The New Yorker:

Sometimes we embrace it, sometimes we hate it—and everything depends on who is making it.

By Alex Ross

“Noise” is a fuzzy word—a noisy one, in the statistical sense. Its meanings run the gamut from the negative to the positive, from the overpowering to the mysterious, from anarchy to sublimity. The negative seems to lie at the root: etymologists trace the word to “nuisance” and “nausea.” Noise is what drives us mad; it sends the Grinch over the edge at Christmastime. (“Oh, the Noise! Noise! Noise! Noise!”) Noise is the sound of madness itself, the din within our minds.

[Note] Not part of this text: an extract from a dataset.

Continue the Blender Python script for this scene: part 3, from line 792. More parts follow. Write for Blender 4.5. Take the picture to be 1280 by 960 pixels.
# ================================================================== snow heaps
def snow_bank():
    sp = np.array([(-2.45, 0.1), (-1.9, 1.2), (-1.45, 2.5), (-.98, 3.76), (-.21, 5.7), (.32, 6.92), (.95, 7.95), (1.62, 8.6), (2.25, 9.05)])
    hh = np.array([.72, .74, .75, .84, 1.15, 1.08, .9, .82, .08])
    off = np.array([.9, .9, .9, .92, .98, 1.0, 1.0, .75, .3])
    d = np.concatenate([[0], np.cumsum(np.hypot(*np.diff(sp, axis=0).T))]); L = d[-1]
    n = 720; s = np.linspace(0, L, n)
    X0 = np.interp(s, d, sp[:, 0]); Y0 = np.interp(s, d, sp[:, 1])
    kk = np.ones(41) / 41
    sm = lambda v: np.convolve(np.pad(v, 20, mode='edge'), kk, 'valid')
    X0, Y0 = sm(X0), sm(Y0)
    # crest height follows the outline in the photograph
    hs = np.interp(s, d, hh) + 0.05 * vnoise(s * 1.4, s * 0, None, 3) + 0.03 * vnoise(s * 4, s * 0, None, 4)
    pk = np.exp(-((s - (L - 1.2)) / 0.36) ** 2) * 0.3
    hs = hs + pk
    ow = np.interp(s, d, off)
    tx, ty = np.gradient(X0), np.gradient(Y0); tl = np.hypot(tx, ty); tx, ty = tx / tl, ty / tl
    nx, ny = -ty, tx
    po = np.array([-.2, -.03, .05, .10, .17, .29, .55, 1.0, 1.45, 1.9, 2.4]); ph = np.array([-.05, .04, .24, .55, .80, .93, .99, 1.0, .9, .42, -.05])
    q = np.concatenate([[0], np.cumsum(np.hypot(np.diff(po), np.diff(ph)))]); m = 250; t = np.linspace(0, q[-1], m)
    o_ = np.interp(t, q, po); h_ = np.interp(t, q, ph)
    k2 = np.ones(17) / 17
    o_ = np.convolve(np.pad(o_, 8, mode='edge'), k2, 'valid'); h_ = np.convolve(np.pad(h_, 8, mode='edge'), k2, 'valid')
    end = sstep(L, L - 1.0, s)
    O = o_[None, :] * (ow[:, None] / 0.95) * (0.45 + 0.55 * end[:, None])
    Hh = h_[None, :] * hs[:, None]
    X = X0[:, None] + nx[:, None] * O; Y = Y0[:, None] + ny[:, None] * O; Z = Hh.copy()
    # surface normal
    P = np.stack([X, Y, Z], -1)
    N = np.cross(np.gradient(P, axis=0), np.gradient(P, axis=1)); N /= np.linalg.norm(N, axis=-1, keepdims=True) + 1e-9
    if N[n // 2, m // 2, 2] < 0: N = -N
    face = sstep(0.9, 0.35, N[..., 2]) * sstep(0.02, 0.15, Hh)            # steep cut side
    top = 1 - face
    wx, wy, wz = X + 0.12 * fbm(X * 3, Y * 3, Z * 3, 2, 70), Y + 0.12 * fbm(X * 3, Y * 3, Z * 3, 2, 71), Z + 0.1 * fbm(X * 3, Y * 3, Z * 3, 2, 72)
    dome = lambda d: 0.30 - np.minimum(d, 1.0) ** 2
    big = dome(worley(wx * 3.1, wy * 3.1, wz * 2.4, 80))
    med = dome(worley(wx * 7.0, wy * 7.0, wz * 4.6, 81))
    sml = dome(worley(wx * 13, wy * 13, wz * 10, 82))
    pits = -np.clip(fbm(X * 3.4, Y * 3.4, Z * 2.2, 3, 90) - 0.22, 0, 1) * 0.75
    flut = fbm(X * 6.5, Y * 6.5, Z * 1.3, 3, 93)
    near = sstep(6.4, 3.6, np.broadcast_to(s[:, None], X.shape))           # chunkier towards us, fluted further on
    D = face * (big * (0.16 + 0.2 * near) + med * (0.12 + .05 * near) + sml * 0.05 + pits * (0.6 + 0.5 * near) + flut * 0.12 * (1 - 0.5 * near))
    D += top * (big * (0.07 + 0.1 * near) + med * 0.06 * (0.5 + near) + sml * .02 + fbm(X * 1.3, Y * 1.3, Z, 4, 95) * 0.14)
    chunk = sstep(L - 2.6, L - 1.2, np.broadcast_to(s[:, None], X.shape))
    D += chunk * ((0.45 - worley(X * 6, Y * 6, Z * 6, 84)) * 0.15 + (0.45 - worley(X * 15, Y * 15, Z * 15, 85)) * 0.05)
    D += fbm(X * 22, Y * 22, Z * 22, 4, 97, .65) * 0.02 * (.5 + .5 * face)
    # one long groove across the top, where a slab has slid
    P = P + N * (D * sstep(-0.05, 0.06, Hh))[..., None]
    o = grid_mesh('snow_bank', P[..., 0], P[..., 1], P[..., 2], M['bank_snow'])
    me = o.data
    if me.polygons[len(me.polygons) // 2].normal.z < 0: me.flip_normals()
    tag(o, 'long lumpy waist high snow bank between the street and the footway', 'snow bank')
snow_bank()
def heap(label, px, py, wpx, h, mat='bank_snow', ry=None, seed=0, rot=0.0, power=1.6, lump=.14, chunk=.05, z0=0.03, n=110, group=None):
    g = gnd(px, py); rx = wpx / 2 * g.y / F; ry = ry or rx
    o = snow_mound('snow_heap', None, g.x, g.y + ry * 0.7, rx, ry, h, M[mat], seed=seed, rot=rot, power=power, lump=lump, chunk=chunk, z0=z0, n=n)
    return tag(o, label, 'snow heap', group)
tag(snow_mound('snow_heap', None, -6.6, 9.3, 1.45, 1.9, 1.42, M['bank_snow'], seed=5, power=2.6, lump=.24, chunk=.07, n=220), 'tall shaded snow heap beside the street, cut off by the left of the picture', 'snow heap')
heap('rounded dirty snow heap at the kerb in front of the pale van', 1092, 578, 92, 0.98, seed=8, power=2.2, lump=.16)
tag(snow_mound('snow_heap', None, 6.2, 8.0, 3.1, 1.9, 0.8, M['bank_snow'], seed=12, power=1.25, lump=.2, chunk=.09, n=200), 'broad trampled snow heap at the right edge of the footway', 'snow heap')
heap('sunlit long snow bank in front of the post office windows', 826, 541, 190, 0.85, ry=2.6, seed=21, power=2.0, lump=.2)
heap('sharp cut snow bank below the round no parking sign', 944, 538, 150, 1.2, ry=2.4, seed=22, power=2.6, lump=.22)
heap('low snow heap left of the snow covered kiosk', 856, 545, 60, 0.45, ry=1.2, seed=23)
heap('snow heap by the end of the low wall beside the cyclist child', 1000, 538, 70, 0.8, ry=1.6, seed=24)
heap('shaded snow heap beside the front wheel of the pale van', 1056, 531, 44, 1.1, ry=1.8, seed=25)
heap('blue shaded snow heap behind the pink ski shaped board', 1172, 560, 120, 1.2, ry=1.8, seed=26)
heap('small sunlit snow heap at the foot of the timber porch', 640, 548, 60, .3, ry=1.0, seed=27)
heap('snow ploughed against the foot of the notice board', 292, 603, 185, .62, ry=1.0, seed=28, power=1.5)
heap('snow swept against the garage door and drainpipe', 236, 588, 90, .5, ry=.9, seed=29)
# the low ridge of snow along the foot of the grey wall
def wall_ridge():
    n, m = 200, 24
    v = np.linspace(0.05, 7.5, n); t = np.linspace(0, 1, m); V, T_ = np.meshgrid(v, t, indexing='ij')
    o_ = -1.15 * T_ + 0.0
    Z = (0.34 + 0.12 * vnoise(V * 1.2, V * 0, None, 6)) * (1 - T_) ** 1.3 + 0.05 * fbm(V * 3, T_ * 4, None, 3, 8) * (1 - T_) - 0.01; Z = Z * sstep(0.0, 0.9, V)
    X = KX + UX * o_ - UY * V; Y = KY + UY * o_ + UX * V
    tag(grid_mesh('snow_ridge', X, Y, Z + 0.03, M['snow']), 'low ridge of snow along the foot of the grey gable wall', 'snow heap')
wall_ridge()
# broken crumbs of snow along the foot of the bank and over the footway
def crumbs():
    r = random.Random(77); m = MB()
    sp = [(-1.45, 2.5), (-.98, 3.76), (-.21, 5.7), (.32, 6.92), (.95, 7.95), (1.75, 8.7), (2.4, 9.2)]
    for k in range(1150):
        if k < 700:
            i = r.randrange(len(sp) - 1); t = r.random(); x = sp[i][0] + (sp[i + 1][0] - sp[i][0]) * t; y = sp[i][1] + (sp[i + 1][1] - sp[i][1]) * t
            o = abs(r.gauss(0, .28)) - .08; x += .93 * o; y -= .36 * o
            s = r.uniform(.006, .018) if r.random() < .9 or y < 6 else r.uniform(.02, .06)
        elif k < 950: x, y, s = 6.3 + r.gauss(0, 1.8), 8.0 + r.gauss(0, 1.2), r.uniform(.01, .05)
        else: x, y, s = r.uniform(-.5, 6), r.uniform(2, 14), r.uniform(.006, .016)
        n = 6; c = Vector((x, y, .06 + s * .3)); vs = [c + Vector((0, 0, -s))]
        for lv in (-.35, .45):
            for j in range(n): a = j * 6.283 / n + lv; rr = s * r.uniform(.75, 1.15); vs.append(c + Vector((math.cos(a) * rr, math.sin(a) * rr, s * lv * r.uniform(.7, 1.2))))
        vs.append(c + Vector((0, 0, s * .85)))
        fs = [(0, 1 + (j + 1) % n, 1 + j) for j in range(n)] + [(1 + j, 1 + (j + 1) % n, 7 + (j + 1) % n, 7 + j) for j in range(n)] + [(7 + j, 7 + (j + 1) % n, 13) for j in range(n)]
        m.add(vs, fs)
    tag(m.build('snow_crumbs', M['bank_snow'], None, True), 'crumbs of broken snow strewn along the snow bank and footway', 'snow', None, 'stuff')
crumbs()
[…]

The demented narrator of Poe’s “The Tell-Tale Heart” jabbers about noise while he hallucinates his victim’s heartbeat: “I found that the noise was not within my ears. . . . The noise steadily increased. . . . The noise steadily increased.”

Yet noise can be righteous and majestic. The Psalms are full of joyful noise, noise unto the Lord. In the Book of Ezekiel, the voice of God is said to be “like a noise of many waters.” In “Paradise Lost,” Heaven makes “infernal noise” as it beats back the armies of Hell. Public Enemy’s “Bring the Noise” marshals forces for a different kind of battle. At the same time, the word can summon all manner of gentler murmurs: “The isle is full of noises, / Sounds and sweet airs.” Tennyson speaks of a “noise of hymns,” Coleridge of a “noise like of a hidden brook.” In Elizabethan England, a “noyse” could be a musical ensemble, such as the one that supplied a “heavenly melodie” for Queen Elizabeth I’s coronation pageant. Any hope of limiting the scope of the term evaporated when information theorists detached it from acoustics altogether and applied it to any ambient activity that hinders a signal. Noise has come to mean an engulfing barrage of data—less an event than a condition.